Prime Minister Mark Carney charts new alliances for Canada as great power rivalry reshapes markets and risk
Canada’s prime minister just told global elites that the “rules-based international order” is dead — and that middle powers like Canada either build new alliances or get “put on the menu” as great powers weaponize trade and finance.
In Davos, Prime Minister Mark Carney described the moment as “a rupture,” not a transition, and urged “middle powers” to act together because “if you are not at the table, you are on the menu,” according to the Financial Post.
He warned that powerful states now treat “economic integration as a weapon,” using “tariffs as leverage, financial infrastructure as coercion, [and] supply chains as vulnerabilities to be exploited.”
Carney tied that warning directly to current flashpoints.
He said “Canada stands firmly behind Greenland” and its “unique right to determine Greenland’s future” as tensions rise over US President Donald Trump’s push for the US to own the territory for security reasons.
Reuters said Carney told Davos that “Canada strongly opposes tariffs over Greenland” and called for focused talks on “security and prosperity in the Arctic,” as Trump threatens tariffs on European allies that oppose his Greenland ambitions.

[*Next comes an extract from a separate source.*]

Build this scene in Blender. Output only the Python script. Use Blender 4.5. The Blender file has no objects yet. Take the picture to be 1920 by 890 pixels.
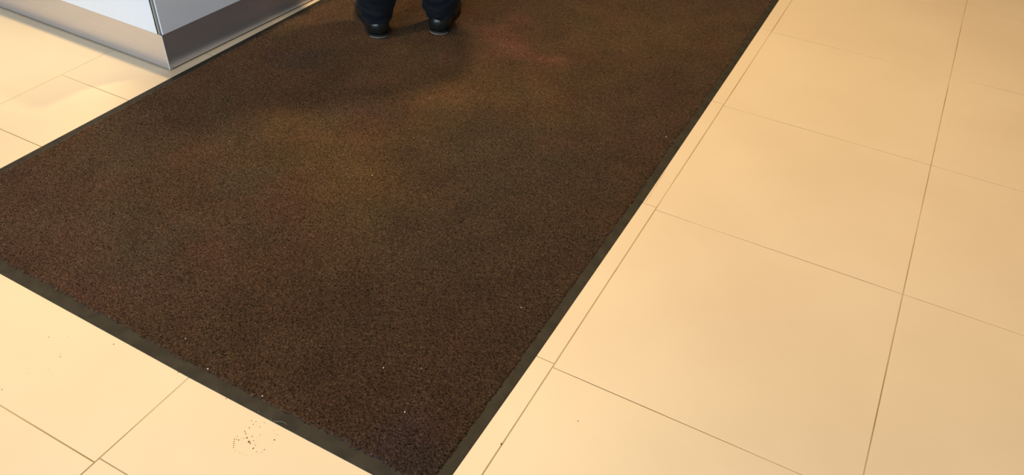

He also framed his speech as a break with the old order.
CBC News reported that Carney said the story of the “international rules-based order was partially false,” that the strongest exempted themselves “when convenient” and that international law applied with “varying rigour.”
He told Davos “the old order is not coming back. We shouldn’t mourn it. Nostalgia is not a strategy. But we believe that from the fracture, we can build something better, stronger, more just.”
For markets, the key signal is Canada’s shift away from relying almost entirely on the US economic umbrella.
The New York Times noted that about 75 percent of Canada’s exports still go to the US, with less than 5 percent going to China, and that the two countries share the world’s longest land border and deep defence integration.
At the same time, Carney has signed a trade deal with Chinese President Xi Jinping that reduces Chinese tariffs on Canadian agriculture and lowers Canadian levies on Chinese electric vehicles, and the two countries have declared a “strategic partnership,” as per the Financial Post.
Reuters added that Carney described “very clear guard rails” in the China relationship but “huge opportunities in energy, both clean and conventional … in agriculture, in financial services.”
Carney is pairing that economic diversification with higher defence and infrastructure spending.
CNN reported that one of his first moves as prime minister was to commit more than $4bn to an “Over-the-Horizon” radar system and a larger, sustained military presence in the Arctic.
According to the Financial Post, he said Canada is working with NATO allies, including the Nordic Baltic 8, to secure the alliance’s northern and western flanks through “unprecedented investments in radar, submarines, aircraft, and boots on the ground, on the ice,” and called Russia the greatest threat to Arctic security.
He also highlighted Canada’s balance sheet and asset base.
Carney pointed to “large reserves of conventional energy and critical minerals” and said “our pension funds are amongst the world’s largest and most sophisticated investors. We have capital, talent and a government with the immense fiscal capacity to act decisively.”
At home, that strategy is drawing both praise and concern.
CBC News reported that former diplomat Peter Boehm called the speech the most consequential by a Canadian prime minister since Louis St. Laurent’s 1947 foreign policy address.
Former ambassador Louise Blais and former Conservative cabinet minister Lisa Raitt, speaking on CBC, warned about provoking Trump and noted how difficult it will be to reduce US economic dominance quickly.
The New York Times said even some of Carney’s senior advisers see “a chance of under delivering,” noting that no partner can quickly replace the US, and pointed out that Carney is one seat short of a parliamentary majority as expectations rise.